### RECORDED INFORMATION
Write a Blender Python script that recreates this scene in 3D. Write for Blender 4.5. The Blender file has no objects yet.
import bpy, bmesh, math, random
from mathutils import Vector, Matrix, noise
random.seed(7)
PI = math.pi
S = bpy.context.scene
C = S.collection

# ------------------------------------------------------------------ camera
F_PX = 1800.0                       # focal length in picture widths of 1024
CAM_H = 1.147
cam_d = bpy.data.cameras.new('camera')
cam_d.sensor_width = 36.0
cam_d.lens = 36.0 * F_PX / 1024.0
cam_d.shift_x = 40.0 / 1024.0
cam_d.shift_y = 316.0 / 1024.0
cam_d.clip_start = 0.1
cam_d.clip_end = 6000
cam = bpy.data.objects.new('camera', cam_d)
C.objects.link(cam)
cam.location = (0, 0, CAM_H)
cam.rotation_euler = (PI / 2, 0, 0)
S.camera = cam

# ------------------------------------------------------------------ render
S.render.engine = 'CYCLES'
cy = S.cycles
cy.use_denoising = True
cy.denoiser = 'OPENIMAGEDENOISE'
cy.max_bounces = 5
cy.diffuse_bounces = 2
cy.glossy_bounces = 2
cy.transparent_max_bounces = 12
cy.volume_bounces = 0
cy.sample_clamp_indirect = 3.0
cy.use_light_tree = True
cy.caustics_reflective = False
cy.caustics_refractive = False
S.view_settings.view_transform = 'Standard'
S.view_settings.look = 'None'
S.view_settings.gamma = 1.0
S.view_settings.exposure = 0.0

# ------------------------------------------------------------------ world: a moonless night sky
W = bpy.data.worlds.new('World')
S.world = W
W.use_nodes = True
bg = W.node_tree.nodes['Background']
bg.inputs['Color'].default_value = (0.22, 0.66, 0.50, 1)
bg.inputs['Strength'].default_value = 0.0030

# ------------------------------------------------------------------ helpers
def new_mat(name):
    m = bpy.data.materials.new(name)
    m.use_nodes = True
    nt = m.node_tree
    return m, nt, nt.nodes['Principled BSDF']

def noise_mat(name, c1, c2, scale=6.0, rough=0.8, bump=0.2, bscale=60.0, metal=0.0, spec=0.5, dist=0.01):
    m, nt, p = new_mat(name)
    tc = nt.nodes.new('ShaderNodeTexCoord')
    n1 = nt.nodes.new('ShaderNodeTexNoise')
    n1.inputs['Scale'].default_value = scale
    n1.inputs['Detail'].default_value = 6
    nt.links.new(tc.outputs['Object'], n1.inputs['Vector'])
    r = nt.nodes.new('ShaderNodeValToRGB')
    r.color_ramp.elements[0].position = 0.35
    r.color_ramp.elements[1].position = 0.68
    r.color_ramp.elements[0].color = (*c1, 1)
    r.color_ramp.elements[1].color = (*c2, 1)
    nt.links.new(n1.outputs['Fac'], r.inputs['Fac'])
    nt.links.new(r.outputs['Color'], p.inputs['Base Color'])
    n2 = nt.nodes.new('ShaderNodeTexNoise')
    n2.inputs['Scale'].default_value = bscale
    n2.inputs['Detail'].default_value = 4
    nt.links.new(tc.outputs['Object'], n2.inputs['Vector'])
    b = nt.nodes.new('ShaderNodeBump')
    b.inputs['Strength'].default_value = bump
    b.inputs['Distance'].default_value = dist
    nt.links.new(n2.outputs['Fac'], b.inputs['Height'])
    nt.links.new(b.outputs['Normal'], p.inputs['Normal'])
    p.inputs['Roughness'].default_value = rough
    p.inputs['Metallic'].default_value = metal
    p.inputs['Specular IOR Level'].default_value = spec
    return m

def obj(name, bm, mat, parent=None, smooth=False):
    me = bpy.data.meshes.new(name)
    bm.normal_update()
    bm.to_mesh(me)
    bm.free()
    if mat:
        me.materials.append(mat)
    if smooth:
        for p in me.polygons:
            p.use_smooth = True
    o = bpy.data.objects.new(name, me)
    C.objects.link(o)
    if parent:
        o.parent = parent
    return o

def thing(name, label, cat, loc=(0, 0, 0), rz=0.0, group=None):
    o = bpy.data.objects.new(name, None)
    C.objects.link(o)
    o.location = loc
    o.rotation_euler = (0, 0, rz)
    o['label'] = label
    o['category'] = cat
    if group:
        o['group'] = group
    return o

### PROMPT
Using the listing above, pick out each line that contains the word "objects", then copy it.

### OUTPUT FOR THIS TASK
Write a Blender Python script that recreates this scene in 3D. Write for Blender 4.5. The Blender file has no objects yet.
cam = bpy.data.objects.new('camera', cam_d)
C.objects.link(cam)
    o = bpy.data.objects.new(name, me)
    C.objects.link(o)
    o = bpy.data.objects.new(name, None)
    C.objects.link(o)